Saturday, April 26, 2014

From punch cards to CLUI to GUI to EEUI (Easter-egg user interface)

In the batch processing days, we punched operating system commands into IBM cards. When we moved on to time-sharing, we began typing commands on terminals and later on PCs -- the command-line user interface (CLUI).

While we were memorizing and typing commands, researchers at Xerox PARC were refining the work of people like Ivan Sutherland and Doug Engelbart and developing the modern graphical user interface (GUI).

We could not write GUI scripts, but we flocked to them because they did not tax our memory -- you no longer had to remember a list of commands or type help or man for a reference sheet, you just clicked on a pull-down menu or right-clicked your mouse and saw your choices. Icons like trash cans also helped us see and remember our options and we could also click on clearly-labeled tabs and buttons.

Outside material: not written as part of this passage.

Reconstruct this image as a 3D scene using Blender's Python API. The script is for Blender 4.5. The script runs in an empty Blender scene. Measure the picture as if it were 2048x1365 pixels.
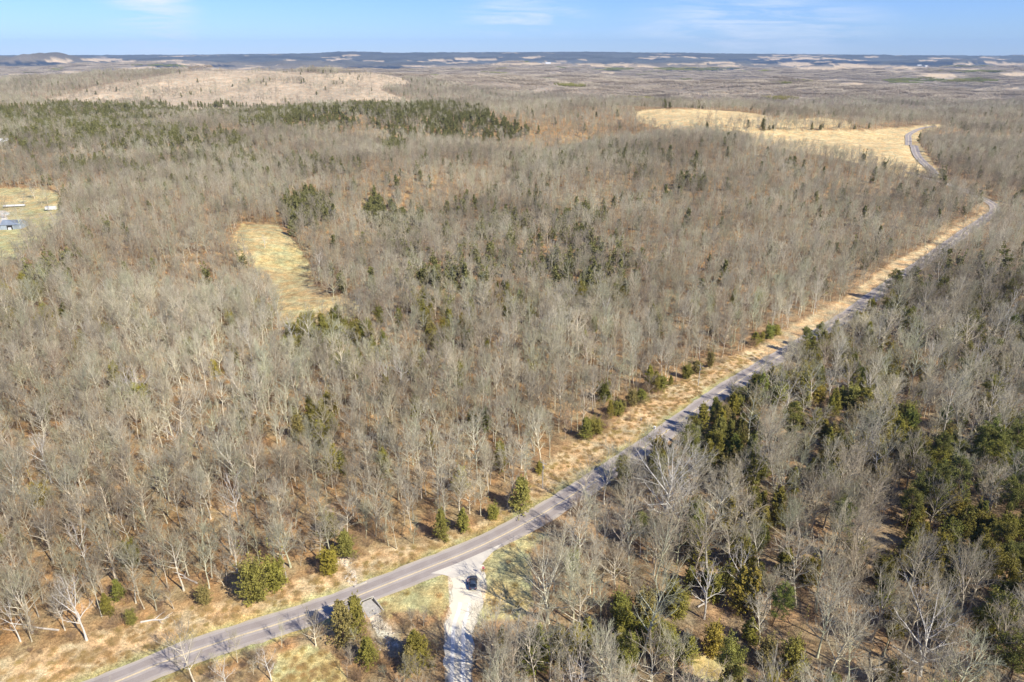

Being lazy and impatient, I liked GUIs.

When touch screen phones and tablets came along with relatively small screens, the space used for menus, icons and buttons was limited so we added a new twist to the GUI -- we hid most of the icons, buttons and menus. The good news is that the screen is uncluttered, but the bad news is that we are back to memorizing commands. We either study tutorial material or we fool around to stumble upon then memorize commands -- the Easter-egg user interface (EEUI).

I understand the motivation for the EEUI, but it is more difficult to learn than a GUI and is not needed on a laptop or desktop with a relatively large display. (Jakob Nielsen describes this usability tradeoff in this post on GUI "chrome").

This was driven home to me the other day, when I went to create an application using Zoho's database service, Creator. I had not created an application for some time, and the user interface had been changed, providing an example of an EEUI.

This is a screen shot of the program's uncluttered dashboard:


When you roll the cursor over a region on the screen, a menu appears giving three choices -- view, edit or delete the current form.


If you move the cursor to the left, the menu choices remain on the screen, but the cursor icon turns to a small hand, indicating that clicking will execute a command. (It activates the form design menu).


Finally, we see a horizontal-line icon, which indicates another hidden menu. This one is hard to see, but perhaps three horizontal lines is becoming known as an icon signifying a drop down menu.


To end on a positive note, I will offer a UI solution for the easter-egg problem: provide a simple, consistent way -- a voice command or gesture on a system with no keyboard -- to toggle between a chrome-free display and one that reveals all easter-egg commands, mode changes and cursor hot zones, as shown below. (This is analogous to a global right-click in a GUI).